これでは家族への仕送りが難しいのはもちろん、自分の生活もままならないだろうことは明白で、しかも、労働条件の改善を訴えても「だったら帰国しろ」と解雇を迫られることは十分に考えられる。家族や友人もおらず、言語によるコミュニケーションも難しい異国の社会で絶望的な状況に追いやられた結果、「失踪」という手段をとった。この聴取票の集計だけを見ても、そうした過酷な背景が浮かび上がってくる。
だが、それを法務省は〈技能実習を出稼ぎ労働の機会と捉え、より高い賃金を求めて失踪する者が多数〉と回答を捻じ曲げ、〈技能実習生に対する人権侵害行為等、受入れ側の不適切な取扱いによるものも少数存在〉などと過小評価。まとめ、山下法相は「より高い賃金を求めて失踪した者が約86%」と、技能実習生が置かれた悲惨な立場をないもののように答弁していたのである。これは恣意的なデータのねじ曲げで、とても看過できるものではなく、「人権無視」という点でも山下法相には大臣の失格はない。

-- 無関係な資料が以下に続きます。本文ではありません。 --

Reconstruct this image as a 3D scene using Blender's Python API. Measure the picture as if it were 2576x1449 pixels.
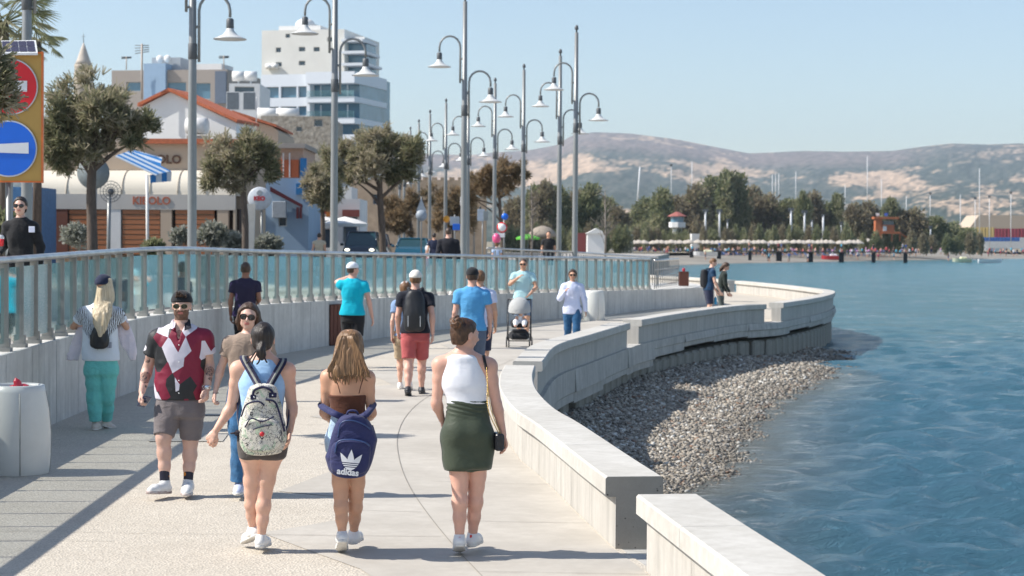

しかし、恐るべきことに、安倍首相はこの法案を来週に衆院で強行採決し、12月の上旬には参院で可決・成立させる気でいるらしい。しかも、安倍首相は今月末から12月上旬まで外遊に逃げ込む予定だ。ようするに、リベラル層だけではなく、自分の支持層である保守や極右も排外的な理由でこの法案に反対しているため、自分が法案を通したという印象を極力薄めるために審議から逃亡しようというのである。
繰り返すが、現行の技能実習制度は事実上の「奴隷制度」であり、外国人受け入れ拡大が技能実習制度を土台とする以上、技能実習生の労働実態のデータがないまま審議することは考えられない。ましてや、法案を強行採決して成立させれば、それは「人権侵害国家」であると国をあげて堂々と認めることになる。野党には徹底抗戦を望みたい。